Four success factors for more agility

Scaling agility remains a major challenge for many companies. A new study identifies four success factors for how companies can comprehensively anchor agility.

There are various success factors for more agility. A new study by Capgemini shows how rich in challenges the anchoring of agile ways of working is. (Graphic: Capgemini)

Companies that want to comprehensively embed agile ways of working in the organization should proceed step by step and not roll out all measures at once in a "big bang". This approach rarely leads to success, as every organization has a different learning curve, culture, workforce and risk appetite. While many large companies have already successfully embarked on the journey to achieve agility, scaling agility still remains a major challenge for a wide range of companies across a wide range of industries. The recent Capgemini Research Institute study "Agile at Scale" shows that culture and existing mindsets, in particular, are the main barriers to achieving agility in companies. In many cases, changes in the necessary technical requirements also move too slowly. The study also underscores that experienced executives are often still stuck in traditional approaches - especially when it comes to reporting and risk management.

Success factors for more agility

The study focuses on the challenges that companies face in implementing enterprise-wide agility. It reveals the obstacles faced even by those companies that have already anchored agility very broadly - i.e., beyond IT or at the program or portfolio level. Four concrete recommendations for action illustrate how agility can be successfully anchored in different teams and how agile ways of working, values, methods and mindsets can be implemented across functions and levels.

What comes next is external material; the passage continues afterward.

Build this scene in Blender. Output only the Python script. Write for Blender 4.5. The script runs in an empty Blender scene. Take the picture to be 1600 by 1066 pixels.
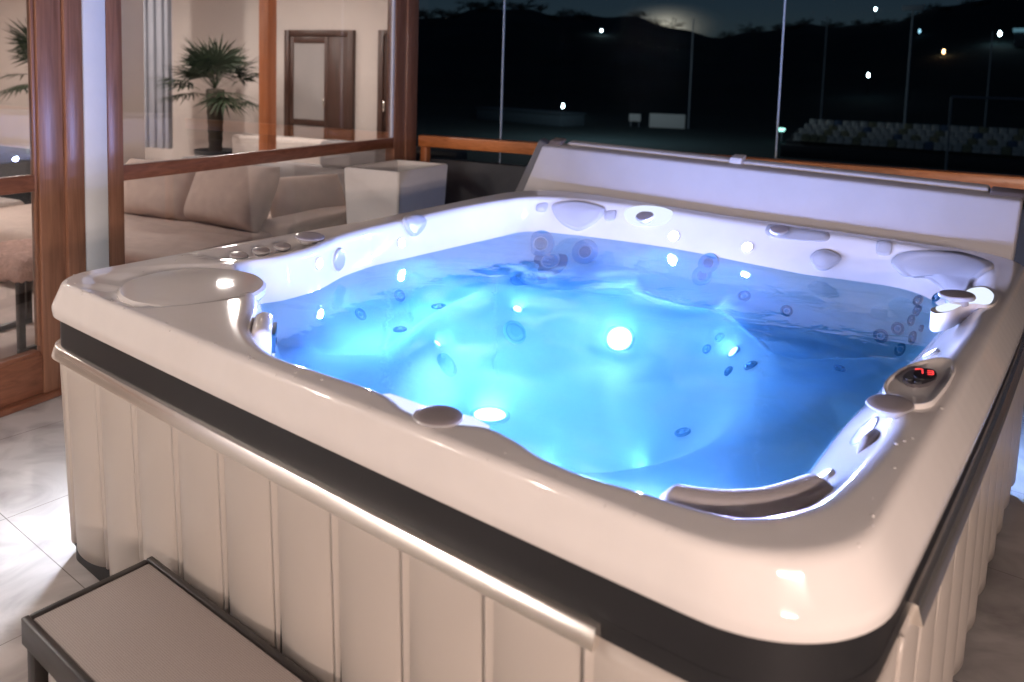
import bpy, bmesh, math, random
import numpy as np
from mathutils import Vector, Matrix
from mathutils.bvhtree import BVHTree
random.seed(7)
rng = np.random.default_rng(5)
scene = bpy.context.scene
COL = scene.collection
PI = math.pi

# ------------------------------------------------------------------ helpers
def link(o, parent=None):
    COL.objects.link(o)
    if parent is not None:
        o.parent = parent
    return o

def tag(o, label=None, cat=None, group=None, kind=None):
    if label: o['label'] = label
    if cat: o['category'] = cat
    if group: o['group'] = group
    if kind: o['kind'] = kind
    return o

def thing(name, label, cat, loc=(0, 0, 0), rotz=0.0, group=None):
    o = bpy.data.objects.new(name, None)
    o.empty_display_size = 0.1
    link(o)
    o.location = loc
    o.rotation_euler = (0, 0, rotz)
    return tag(o, label, cat, group)

def mesh_obj(name, verts, faces, mat, parent=None, smooth=True, autosmooth=None):
    me = bpy.data.meshes.new(name)
    me.from_pydata([tuple(v) for v in verts], [], [tuple(f) for f in faces])
    me.update()
    o = bpy.data.objects.new(name, me)
    if mat: me.materials.append(mat)
    if smooth:
        for p in me.polygons: p.use_smooth = True
        if autosmooth: me.set_sharp_from_angle(angle=math.radians(autosmooth))
    return link(o, parent)

class MB:
    """collects shapes into one mesh"""
    def __init__(self):
        self.bm = bmesh.new()
    def box(self, c, s, bev=0.0, rot=None, seg=2):
        r = bmesh.ops.create_cube(self.bm, size=1.0)
        vs = r['verts']
        M = Matrix.Translation(c) @ (rot.to_4x4() if rot else Matrix.Identity(4)) @ Matrix.Diagonal((s[0], s[1], s[2], 1))
        bmesh.ops.transform(self.bm, matrix=M, verts=vs)
        if bev > 0:
            es = list({e for v in vs for e in v.link_edges})
            bmesh.ops.bevel(self.bm, geom=es, offset=bev, segments=seg, affect='EDGES', profile=0.5)
        return self
    def bar(self, a, b, r, n=12, r2=None):
        a = Vector(a); b = Vector(b); d = b - a
        q = d.to_track_quat('Z', 'Y').to_matrix().to_4x4()
        M = Matrix.Translation((a + b) / 2) @ q
        bmesh.ops.create_cone(self.bm, cap_ends=True, segments=n, radius1=r, radius2=r if r2 is None else r2, depth=d.length, matrix=M)
        return self
    def lathe(self, prof, M=Matrix.Identity(4), n=28):
        rings = []
        for (r, z) in prof:
            if r < 1e-6:
                rings.append([self.bm.verts.new(M @ Vector((0, 0, z)))])
            else:
                rings.append([self.bm.verts.new(M @ Vector((r * math.cos(2 * PI * i / n), r * math.sin(2 * PI * i / n), z))) for i in range(n)])
        for A, B in zip(rings, rings[1:]):
            for i in range(n):
                j = (i + 1) % n
                if len(A) == 1 and len(B) == 1: continue
                if len(A) == 1: f = (A[0], B[i], B[j])
                elif len(B) == 1: f = (A[i], B[0], A[j])
                else: f = (A[i], B[i], B[j], A[j])
                try: self.bm.faces.new(f)
                except ValueError: pass
        return self
    def prism(self, pts, z0, z1):
        lo = [self.bm.verts.new((p[0], p[1], z0)) for p in pts]
        hi = [self.bm.verts.new((p[0], p[1], z1)) for p in pts]
        n = len(pts)
        self.bm.faces.new(hi); self.bm.faces.new(lo[::-1])
        for i in range(n):
            j = (i + 1) % n
            self.bm.faces.new((lo[i], lo[j], hi[j], hi[i]))
        return self
    def build(self, name, mat, parent=None, smooth=30):
        bmesh.ops.recalc_face_normals(self.bm, faces=self.bm.faces)
        me = bpy.data.meshes.new(name)
        self.bm.to_mesh(me); self.bm.free()
        me.materials.append(mat)
        if smooth:
            for p in me.polygons: p.use_smooth = True
            me.set_sharp_from_angle(angle=math.radians(smooth))
        return link(bpy.data.objects.new(name, me), parent)

# ------------------------------------------------------------------ materials
def new_mat(name):
    m = bpy.data.materials.new(name); m.use_nodes = True
    return m, m.node_tree, m.node_tree.nodes['Principled BSDF']

def mat(name, col, rough=0.5, metal=0.0, var=0.0, vscale=8.0, bump=0.0, bscale=60.0, stretch=None, col2=None, spec=0.5, coat=0.0, rvar=0.0):
    m, nt, b = new_mat(name)
    b.inputs['Roughness'].default_value = rough
    b.inputs['Metallic'].default_value = metal
    b.inputs['Specular IOR Level'].default_value = spec
    b.inputs['Coat Weight'].default_value = coat
    b.inputs['Base Color'].default_value = (*col, 1)
    if var > 0 or bump > 0 or col2 or rvar > 0:
        tc = nt.nodes.new('ShaderNodeTexCoord')
        mp = nt.nodes.new('ShaderNodeMapping')
        if stretch: mp.inputs['Scale'].default_value = stretch
        nt.links.new(tc.outputs['Object'], mp.inputs['Vector'])
        nz = nt.nodes.new('ShaderNodeTexNoise')
        nz.inputs['Scale'].default_value = vscale; nz.inputs['Detail'].default_value = 6; nz.inputs['Roughness'].default_value = 0.6
        nt.links.new(mp.outputs['Vector'], nz.inputs['Vector'])
        if var > 0 or col2:
            rp = nt.nodes.new('ShaderNodeValToRGB')
            rp.color_ramp.elements[0].position = 0.3; rp.color_ramp.elements[1].position = 0.7
            c2 = col2 if col2 else tuple(min(1, c * (1 + var)) for c in col)
            c1 = col if col2 else tuple(c * (1 - var) for c in col)
            rp.color_ramp.elements[0].color = (*c1, 1); rp.color_ramp.elements[1].color = (*c2, 1)
            nt.links.new(nz.outputs['Fac'], rp.inputs['Fac'])
            nt.links.new(rp.outputs['Color'], b.inputs['Base Color'])
        if rvar > 0:
            mr = nt.nodes.new('ShaderNodeMapRange')
            mr.inputs['To Min'].default_value = max(0.02, rough - rvar); mr.inputs['To Max'].default_value = rough + rvar
            nt.links.new(nz.outputs['Fac'], mr.inputs['Value'])
            nt.links.new(mr.outputs['Result'], b.inputs['Roughness'])
        if bump > 0:
            n2 = nt.nodes.new('ShaderNodeTexNoise'); n2.inputs['Scale'].default_value = bscale; n2.inputs['Detail'].default_value = 4
            nt.links.new(mp.outputs['Vector'], n2.inputs['Vector'])
            bp = nt.nodes.new('ShaderNodeBump'); bp.inputs['Strength'].default_value = bump; bp.inputs['Distance'].default_value = 0.01
            nt.links.new(n2.outputs['Fac'], bp.inputs['Height'])
            nt.links.new(bp.outputs['Normal'], b.inputs['Normal'])
    return m

def emit(name, col, s):
    m = bpy.data.materials.new(name); m.use_nodes = True
    nt = m.node_tree; nt.nodes.clear()
    e = nt.nodes.new('ShaderNodeEmission'); e.inputs['Color'].default_value = (*col, 1); e.inputs['Strength'].default_value = s
    o = nt.nodes.new('ShaderNodeOutputMaterial'); nt.links.new(e.outputs[0], o.inputs['Surface'])
    return m

def clear_glass(name, tint=(1, 1, 1), ior=1.5, rough=0.0, bump=0.0, bscale=4.0, gain=1.0):
    """thin pane: see-through with fresnel reflection"""
    m = bpy.data.materials.new(name); m.use_nodes = True
    nt = m.node_tree; nt.nodes.clear()
    t = nt.nodes.new('ShaderNodeBsdfTransparent'); t.inputs['Color'].default_value = (*tint, 1)
    g = nt.nodes.new('ShaderNodeBsdfGlossy'); g.inputs['Roughness'].default_value = rough; g.inputs['Color'].default_value = (1, 1, 1, 1)
    f = nt.nodes.new('ShaderNodeFresnel'); f.inputs['IOR'].default_value = ior
    mx = nt.nodes.new('ShaderNodeMixShader'); o = nt.nodes.new('ShaderNodeOutputMaterial')
    mu = nt.nodes.new('ShaderNodeMath'); mu.operation = 'MULTIPLY'; mu.inputs[1].default_value = gain; mu.use_clamp = True
    ge = nt.nodes.new('ShaderNodeNewGeometry'); mr = nt.nodes.new('ShaderNodeMapRange')
    mr.inputs['To Min'].default_value = ior; mr.inputs['To Max'].default_value = 1.0 / ior
    nt.links.new(ge.outputs['Backfacing'], mr.inputs['Value']); nt.links.new(mr.outputs['Result'], f.inputs['IOR'])
    nt.links.new(f.outputs[0], mu.inputs[0]); nt.links.new(mu.outputs[0], mx.inputs[0])
    nt.links.new(t.outputs[0], mx.inputs[1]); nt.links.new(g.outputs[0], mx.inputs[2]); nt.links.new(mx.outputs[0], o.inputs['Surface'])
    if bump > 0:
        tc = nt.nodes.new('ShaderNodeTexCoord')
        n1 = nt.nodes.new('ShaderNodeTexNoise'); n1.inputs['Scale'].default_value = bscale; n1.inputs['Detail'].default_value = 3
        n1.inputs['Distortion'].default_value = 0.6
        nt.links.new(tc.outputs['Object'], n1.inputs['Vector'])
        bp = nt.nodes.new('ShaderNodeBump'); bp.inputs['Strength'].default_value = bump; bp.inputs['Distance'].default_value = 0.02
        nt.links.new(n1.outputs['Fac'], bp.inputs['Height'])
        for n in (g, f): nt.links.new(bp.outputs['Normal'], n.inputs['Normal'])
    return m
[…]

  1. Experiment: Start with customer-facing initiatives and gradually roll them out across the enterprise: The study makes it clear that in organizations with little experience on the subject of agility, big-bang scaling leads to frustration. This is because it takes time for an agile culture to grow organically. Such organizations become disillusioned and revert to a traditional phase-by-phase approach - which contradicts the core element of Agile - an iterative and learning approach. Organizations should start with initiatives that are closer to the customer - either a leading Customer Journey or Customer Service initiative. Such initiatives should deliver tangible results that are easily marketable, provide a perfect testing ground for Agile, and add significant value - from transforming the customer experience to compressing feedback cycles. However, to build a Lean-Agile mindset, companies need to introduce agile concepts even in areas that are not initially candidates for such measures.
  2. Orient: Achieve culture change through behavior change and focus on developing "T-shaped" skills: The study highlights the importance of leadership. Leaders act as role models by showing openness to change, investing in continuous learning, and applying and exemplifying new behaviors. Excessive specialization and silo thinking pose major challenges to the enterprise-wide implementation of agility. Agile teams are "T-shaped": they have defined areas of specialization (the depth), but are adaptable and therefore also able to work on broader aspects of a project (the breadth).
  3. Control: Agile portfolio planning and link operations to business strategy:
    • Organizations should focus on strategic portfolio management because an agile world needs to connect business strategy with value creation at different levels of the organization. This is important to optimize performance across the enterprise portfolio.
    • Reshaping funding by moving away from annual cycles: most agile frontrunners no longer have cumbersome annual planning cycles - consisting of approvals, re-approvals, fixed budgets and controls, giving way to adaptive funding.
      Establish a Lean-Agile information center, decentralize decision making, and measure results.
  4. Accelerate: Modernizing IT with DevOps and Microservices: Many organizations run Agile and DevOps initiatives separately, only to align them at a later date. It is true that DevOps and agility measures can be carried out independently. But there are clear benefits to linking them in a single transformation process - for example, in terms of faster software releases, cross-team collaboration, and quality improvements. In addition, microservices and agility are a good fit. Microservices enable companies to develop application functionalities or their service components quickly and frequently. This supports high scalability and makes IT systems adaptable to changing business needs.

Dispelling myths

"The myth that agility is an IT method or way of working still persists. However, agility is not a topic that concerns IT alone. After all, it has always been true that product owners should always be located in the business as well. Companies must think about their efforts to become more agile as an organization as a whole from the outset from both the IT and the business side. Ultimately, agility is always about changing the business model, not just introducing a method. Many companies underestimate this effort," says Claudia Crummenerl, Global Practice Lead People and Organization at Capgemini Invent.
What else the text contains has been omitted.